--- start DATASET SECTION ---

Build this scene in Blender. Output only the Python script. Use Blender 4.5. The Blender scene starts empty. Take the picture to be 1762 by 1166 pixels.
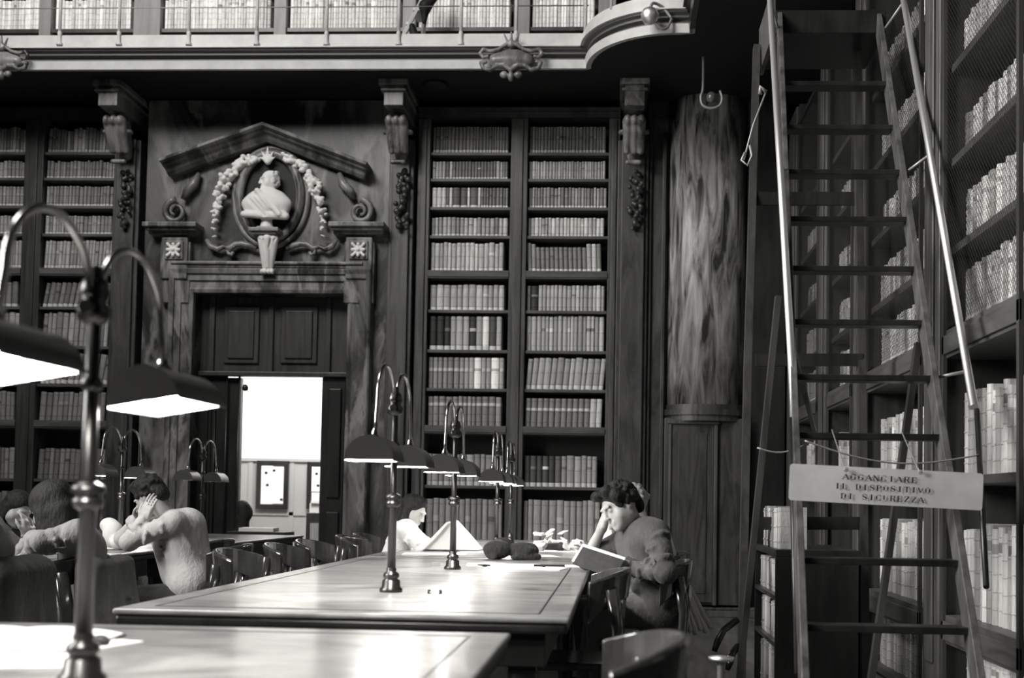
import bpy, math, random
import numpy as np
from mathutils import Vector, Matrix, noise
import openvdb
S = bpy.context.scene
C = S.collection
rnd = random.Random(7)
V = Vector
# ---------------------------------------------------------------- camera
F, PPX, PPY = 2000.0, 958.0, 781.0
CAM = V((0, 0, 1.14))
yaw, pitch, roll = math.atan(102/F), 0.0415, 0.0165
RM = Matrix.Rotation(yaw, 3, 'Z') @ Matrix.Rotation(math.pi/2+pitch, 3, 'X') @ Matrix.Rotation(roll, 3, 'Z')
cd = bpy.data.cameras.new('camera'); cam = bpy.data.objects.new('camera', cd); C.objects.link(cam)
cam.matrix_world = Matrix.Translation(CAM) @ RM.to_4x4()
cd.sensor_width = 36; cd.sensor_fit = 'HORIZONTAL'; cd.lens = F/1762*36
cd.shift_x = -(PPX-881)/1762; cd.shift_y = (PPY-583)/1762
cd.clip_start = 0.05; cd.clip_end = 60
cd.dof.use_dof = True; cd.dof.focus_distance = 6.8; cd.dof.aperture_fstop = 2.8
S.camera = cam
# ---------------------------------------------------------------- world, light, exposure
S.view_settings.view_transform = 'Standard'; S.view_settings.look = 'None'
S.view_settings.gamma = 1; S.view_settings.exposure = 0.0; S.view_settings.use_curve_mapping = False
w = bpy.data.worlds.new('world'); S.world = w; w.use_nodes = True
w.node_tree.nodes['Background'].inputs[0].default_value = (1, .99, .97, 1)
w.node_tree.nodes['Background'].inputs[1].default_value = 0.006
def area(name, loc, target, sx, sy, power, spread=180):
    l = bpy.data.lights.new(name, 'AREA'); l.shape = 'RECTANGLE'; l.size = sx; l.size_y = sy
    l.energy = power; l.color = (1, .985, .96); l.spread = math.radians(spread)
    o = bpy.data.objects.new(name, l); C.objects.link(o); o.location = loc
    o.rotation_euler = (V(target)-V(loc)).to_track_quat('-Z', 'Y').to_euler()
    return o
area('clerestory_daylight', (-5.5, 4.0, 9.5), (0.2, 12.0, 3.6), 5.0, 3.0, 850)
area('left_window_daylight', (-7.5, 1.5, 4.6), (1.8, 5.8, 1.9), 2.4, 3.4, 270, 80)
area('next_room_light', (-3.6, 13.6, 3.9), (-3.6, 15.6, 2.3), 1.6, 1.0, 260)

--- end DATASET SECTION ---

■ EXERCISE GOAL:
Transcribe each line above verbatim, with the pictures left out.

■ FINISHED EXERCISE:
Build this scene in Blender. Output only the Python script. Use Blender 4.5. The Blender scene starts empty. Take the picture to be 1762 by 1166 pixels.
import bpy, math, random
import numpy as np
from mathutils import Vector, Matrix, noise
import openvdb
S = bpy.context.scene
C = S.collection
rnd = random.Random(7)
V = Vector
# ---------------------------------------------------------------- camera
F, PPX, PPY = 2000.0, 958.0, 781.0
CAM = V((0, 0, 1.14))
yaw, pitch, roll = math.atan(102/F), 0.0415, 0.0165
RM = Matrix.Rotation(yaw, 3, 'Z') @ Matrix.Rotation(math.pi/2+pitch, 3, 'X') @ Matrix.Rotation(roll, 3, 'Z')
cd = bpy.data.cameras.new('camera'); cam = bpy.data.objects.new('camera', cd); C.objects.link(cam)
cam.matrix_world = Matrix.Translation(CAM) @ RM.to_4x4()
cd.sensor_width = 36; cd.sensor_fit = 'HORIZONTAL'; cd.lens = F/1762*36
cd.shift_x = -(PPX-881)/1762; cd.shift_y = (PPY-583)/1762
cd.clip_start = 0.05; cd.clip_end = 60
cd.dof.use_dof = True; cd.dof.focus_distance = 6.8; cd.dof.aperture_fstop = 2.8
S.camera = cam
# ---------------------------------------------------------------- world, light, exposure
S.view_settings.view_transform = 'Standard'; S.view_settings.look = 'None'
S.view_settings.gamma = 1; S.view_settings.exposure = 0.0; S.view_settings.use_curve_mapping = False
w = bpy.data.worlds.new('world'); S.world = w; w.use_nodes = True
w.node_tree.nodes['Background'].inputs[0].default_value = (1, .99, .97, 1)
w.node_tree.nodes['Background'].inputs[1].default_value = 0.006
def area(name, loc, target, sx, sy, power, spread=180):
    l = bpy.data.lights.new(name, 'AREA'); l.shape = 'RECTANGLE'; l.size = sx; l.size_y = sy
    l.energy = power; l.color = (1, .985, .96); l.spread = math.radians(spread)
    o = bpy.data.objects.new(name, l); C.objects.link(o); o.location = loc
    o.rotation_euler = (V(target)-V(loc)).to_track_quat('-Z', 'Y').to_euler()
    return o
area('clerestory_daylight', (-5.5, 4.0, 9.5), (0.2, 12.0, 3.6), 5.0, 3.0, 850)
area('left_window_daylight', (-7.5, 1.5, 4.6), (1.8, 5.8, 1.9), 2.4, 3.4, 270, 80)
area('next_room_light', (-3.6, 13.6, 3.9), (-3.6, 15.6, 2.3), 1.6, 1.0, 260)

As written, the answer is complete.